Desde la década de los 70, nadie habla de una nueva ruta hacia el Pacífico, por Puriscal o Dota, con la construcción de un verdadero puerto en las cercanías de Quepos. Caldera está abandonada. Tampoco de la ruta 32, monumento a la incapacidad gubernamental en manejo de expropiaciones, y menos del tramo Zurquí-Río Frío, claramente concesionable.
Se prefirió cancelar, sin razones claras, la ampliación de la Florencio del Castillo, especialmente entre la ruta 39 y Curridabat. La ruta hacia San Carlos está en el olvido.
Cuadro de honor
¿Qué causa tanto miedo a la concesión? Aparte del trauma inculcado a mazo y fuego en la mente del tico, cabe pensar en la falta de reconocimiento del mérito. Aunque parezca baladí, no se debe despreciar. El ser humano responde a incentivos.

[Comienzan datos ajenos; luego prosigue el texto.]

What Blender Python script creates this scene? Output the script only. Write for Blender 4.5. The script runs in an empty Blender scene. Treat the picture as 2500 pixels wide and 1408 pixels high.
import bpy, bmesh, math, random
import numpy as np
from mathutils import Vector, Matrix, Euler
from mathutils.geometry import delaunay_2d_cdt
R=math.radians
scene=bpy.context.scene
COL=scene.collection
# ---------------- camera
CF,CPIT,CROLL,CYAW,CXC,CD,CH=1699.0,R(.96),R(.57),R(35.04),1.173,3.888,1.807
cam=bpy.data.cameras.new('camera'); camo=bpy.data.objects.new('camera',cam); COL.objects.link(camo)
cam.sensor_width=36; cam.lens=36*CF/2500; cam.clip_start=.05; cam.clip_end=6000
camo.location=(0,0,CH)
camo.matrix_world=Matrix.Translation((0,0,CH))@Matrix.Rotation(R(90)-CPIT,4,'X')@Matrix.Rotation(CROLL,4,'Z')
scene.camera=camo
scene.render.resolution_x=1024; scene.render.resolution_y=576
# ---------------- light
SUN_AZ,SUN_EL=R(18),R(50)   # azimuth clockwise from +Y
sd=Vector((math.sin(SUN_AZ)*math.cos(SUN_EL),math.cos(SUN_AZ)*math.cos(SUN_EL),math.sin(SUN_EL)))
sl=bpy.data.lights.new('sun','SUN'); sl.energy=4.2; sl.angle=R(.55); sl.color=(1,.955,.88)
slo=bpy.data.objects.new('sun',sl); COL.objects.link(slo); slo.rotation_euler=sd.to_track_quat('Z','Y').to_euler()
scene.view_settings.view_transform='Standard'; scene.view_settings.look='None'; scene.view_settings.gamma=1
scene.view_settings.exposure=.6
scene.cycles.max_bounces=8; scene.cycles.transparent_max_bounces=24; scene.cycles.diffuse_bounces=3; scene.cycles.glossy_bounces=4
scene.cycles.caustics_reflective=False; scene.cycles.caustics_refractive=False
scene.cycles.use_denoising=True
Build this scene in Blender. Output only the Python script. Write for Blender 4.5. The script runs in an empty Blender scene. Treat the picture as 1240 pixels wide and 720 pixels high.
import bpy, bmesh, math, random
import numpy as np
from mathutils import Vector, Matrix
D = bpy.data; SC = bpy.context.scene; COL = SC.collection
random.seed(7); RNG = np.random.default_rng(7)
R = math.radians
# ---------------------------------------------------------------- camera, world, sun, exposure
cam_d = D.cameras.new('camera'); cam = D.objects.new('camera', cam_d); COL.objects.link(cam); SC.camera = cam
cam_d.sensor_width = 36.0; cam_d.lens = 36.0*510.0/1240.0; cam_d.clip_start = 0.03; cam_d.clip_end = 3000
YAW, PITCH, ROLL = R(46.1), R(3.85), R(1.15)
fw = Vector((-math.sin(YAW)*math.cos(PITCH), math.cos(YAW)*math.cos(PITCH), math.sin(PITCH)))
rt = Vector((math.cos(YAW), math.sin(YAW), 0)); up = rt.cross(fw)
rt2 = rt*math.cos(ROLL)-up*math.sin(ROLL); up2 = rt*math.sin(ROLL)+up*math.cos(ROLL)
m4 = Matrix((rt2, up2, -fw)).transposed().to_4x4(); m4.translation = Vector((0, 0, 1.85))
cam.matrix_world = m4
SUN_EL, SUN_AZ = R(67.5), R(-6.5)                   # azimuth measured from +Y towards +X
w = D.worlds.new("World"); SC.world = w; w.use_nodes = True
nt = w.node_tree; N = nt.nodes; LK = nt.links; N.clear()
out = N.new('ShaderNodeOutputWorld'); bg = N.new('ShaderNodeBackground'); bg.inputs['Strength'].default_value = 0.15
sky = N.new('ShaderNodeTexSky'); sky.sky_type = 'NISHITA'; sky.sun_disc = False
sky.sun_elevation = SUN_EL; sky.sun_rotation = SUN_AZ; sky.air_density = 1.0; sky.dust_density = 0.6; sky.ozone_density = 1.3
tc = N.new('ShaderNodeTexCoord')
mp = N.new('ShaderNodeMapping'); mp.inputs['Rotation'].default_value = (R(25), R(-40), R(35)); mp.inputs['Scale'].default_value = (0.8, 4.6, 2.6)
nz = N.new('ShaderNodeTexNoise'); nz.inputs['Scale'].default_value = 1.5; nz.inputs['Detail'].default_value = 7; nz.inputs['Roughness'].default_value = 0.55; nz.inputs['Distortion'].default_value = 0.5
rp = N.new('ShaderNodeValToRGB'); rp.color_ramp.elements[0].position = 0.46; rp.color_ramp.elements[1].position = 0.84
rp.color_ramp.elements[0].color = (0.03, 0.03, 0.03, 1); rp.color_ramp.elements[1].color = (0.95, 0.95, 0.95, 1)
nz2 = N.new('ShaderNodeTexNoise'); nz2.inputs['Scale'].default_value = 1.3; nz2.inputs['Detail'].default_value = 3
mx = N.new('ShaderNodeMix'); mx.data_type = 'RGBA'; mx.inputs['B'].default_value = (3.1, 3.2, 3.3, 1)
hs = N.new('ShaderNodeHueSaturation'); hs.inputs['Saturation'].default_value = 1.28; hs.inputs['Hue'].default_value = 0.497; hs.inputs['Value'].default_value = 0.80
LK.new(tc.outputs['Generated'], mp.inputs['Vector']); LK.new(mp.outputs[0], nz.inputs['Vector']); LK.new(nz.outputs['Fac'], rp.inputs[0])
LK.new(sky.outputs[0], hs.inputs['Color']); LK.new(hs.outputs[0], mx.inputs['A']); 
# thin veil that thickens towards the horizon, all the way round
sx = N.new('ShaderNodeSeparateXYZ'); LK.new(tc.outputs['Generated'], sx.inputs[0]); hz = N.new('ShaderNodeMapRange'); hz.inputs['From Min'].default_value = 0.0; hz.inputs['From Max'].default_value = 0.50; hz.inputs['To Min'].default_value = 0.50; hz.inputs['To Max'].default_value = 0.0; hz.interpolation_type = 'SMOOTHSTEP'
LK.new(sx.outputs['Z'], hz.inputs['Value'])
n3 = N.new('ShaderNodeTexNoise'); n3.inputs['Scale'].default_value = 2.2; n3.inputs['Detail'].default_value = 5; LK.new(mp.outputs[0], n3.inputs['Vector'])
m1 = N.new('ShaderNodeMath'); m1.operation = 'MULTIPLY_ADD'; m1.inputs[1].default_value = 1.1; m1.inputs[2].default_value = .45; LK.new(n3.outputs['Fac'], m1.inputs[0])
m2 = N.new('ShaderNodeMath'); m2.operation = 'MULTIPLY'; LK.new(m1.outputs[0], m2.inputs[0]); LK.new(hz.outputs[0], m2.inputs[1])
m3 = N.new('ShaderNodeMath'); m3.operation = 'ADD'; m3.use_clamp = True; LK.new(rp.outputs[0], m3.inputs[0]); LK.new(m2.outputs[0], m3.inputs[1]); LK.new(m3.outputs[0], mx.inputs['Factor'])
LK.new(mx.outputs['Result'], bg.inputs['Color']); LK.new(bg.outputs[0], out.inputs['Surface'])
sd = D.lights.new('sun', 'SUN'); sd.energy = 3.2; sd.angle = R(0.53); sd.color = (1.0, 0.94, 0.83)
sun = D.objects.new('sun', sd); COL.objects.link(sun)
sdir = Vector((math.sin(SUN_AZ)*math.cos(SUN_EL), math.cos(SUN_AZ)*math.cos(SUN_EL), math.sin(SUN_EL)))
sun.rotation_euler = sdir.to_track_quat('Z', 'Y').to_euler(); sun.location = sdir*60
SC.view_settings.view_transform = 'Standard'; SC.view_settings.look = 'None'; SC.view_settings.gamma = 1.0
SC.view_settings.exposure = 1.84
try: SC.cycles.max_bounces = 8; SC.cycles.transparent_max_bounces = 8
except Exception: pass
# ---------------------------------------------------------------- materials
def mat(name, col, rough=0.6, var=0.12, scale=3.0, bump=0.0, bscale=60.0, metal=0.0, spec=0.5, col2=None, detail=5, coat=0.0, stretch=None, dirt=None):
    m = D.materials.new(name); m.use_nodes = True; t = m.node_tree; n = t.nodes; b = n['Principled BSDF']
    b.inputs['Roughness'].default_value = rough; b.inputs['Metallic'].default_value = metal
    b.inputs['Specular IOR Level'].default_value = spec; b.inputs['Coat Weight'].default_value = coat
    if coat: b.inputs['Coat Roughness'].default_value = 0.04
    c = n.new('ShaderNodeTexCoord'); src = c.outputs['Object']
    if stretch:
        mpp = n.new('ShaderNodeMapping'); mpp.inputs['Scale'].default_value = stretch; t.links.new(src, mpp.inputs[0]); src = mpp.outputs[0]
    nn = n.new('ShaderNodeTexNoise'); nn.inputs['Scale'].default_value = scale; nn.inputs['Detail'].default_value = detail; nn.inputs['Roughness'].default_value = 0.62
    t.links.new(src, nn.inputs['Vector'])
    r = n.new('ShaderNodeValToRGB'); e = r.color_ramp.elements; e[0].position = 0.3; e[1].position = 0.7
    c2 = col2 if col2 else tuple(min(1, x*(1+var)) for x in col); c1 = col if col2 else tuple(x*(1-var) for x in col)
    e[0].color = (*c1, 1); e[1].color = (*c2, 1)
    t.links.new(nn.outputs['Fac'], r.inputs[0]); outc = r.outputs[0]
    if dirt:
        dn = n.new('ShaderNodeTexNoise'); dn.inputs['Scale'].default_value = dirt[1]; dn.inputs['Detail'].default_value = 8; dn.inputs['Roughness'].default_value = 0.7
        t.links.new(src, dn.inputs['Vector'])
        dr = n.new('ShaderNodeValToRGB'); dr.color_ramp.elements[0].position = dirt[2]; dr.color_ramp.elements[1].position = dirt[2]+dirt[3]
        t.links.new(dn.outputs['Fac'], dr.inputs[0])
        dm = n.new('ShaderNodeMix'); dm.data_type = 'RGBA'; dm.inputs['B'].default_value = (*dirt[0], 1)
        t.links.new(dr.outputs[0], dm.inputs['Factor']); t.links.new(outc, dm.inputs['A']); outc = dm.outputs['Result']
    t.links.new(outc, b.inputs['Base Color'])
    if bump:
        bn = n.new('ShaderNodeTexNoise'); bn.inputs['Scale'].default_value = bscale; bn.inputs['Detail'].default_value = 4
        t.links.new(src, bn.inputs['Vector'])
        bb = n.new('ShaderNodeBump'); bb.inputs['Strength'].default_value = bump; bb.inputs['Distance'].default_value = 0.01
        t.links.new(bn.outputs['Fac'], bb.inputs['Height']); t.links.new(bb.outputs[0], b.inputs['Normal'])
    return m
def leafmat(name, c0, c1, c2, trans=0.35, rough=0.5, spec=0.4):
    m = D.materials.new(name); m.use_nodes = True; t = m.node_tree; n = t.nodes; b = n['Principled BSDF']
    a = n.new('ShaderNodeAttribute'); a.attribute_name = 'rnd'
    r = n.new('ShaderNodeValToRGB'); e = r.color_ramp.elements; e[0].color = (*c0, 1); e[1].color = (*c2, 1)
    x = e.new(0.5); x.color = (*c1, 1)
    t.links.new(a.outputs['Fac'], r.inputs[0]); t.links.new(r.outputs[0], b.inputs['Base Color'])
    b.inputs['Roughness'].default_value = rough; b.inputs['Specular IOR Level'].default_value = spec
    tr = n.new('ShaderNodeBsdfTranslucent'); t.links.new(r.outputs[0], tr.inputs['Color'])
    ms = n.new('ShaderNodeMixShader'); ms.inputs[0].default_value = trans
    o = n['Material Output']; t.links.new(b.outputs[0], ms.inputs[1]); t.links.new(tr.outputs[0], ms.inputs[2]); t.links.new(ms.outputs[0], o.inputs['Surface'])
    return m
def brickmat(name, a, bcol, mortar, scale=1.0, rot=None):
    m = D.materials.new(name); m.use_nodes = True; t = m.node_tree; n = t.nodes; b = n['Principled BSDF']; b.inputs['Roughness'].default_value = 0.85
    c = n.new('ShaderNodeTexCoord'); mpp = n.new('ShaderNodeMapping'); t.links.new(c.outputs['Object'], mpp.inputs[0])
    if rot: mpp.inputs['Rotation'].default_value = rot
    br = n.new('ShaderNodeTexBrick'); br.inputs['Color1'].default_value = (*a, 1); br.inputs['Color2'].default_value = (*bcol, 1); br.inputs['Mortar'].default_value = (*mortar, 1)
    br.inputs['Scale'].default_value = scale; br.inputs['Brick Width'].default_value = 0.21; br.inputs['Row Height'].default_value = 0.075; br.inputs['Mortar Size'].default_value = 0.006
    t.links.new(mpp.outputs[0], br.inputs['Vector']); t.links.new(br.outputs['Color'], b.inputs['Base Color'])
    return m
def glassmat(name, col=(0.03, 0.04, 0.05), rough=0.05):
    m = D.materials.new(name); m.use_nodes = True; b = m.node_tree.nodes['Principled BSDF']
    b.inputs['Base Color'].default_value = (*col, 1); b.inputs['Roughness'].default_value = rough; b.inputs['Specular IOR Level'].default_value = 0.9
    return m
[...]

¿Quién recuerda cuándo se planeó la Circunvalación? En estos momentos, el mérito lo presume la administración actual. Pocos recuerdan el aporte de Rodolfo Méndez. Pero se planeó en 1954, con el famoso Plan Vial.
Desde entonces, han pasado 18 administraciones, algunas hicieron algo, la mayoría lo ignoraron. En el 2010, se resucitó con fuerza. ¿Quién inició la ruta 27? ¿Alguno recuerda su comienzo en 1985, con el tramo Gimnasio Nacional-Santa Ana?
Quizás la Contraloría General de la República, pues maneja todos los datos presupuestarios y los proyectos de preinversión, debería diseñar un modelo de asignación de puntajes de reconocimiento a cada administración participante en cada proyecto, asignándole el mérito de su contribución, y puntos negativos a aquellos gobiernos sin ningún aporte o con paralización adrede.
Al finalizar cada proyecto, se elaboraría un cuadro de honor para reconocer a quienes contribuyeron u obstaculizaron su desarrollo.
Un modelo de este tipo motivaría a la administración no solo a buscar proyectos fáciles para salir en la foto, sino también proyectos visionarios, cuya conclusión llevará varias administraciones. Y si se hace por concesión, los únicos recursos requeridos serán para expropiaciones y ciertas contrapartidas.
El autor es economista y miembro activo de la firma Cefsa desde 1982. Fue regulador general de la República y economista jefe del Fondo Latinoamericano de Reservas, en Bogotá, Colombia.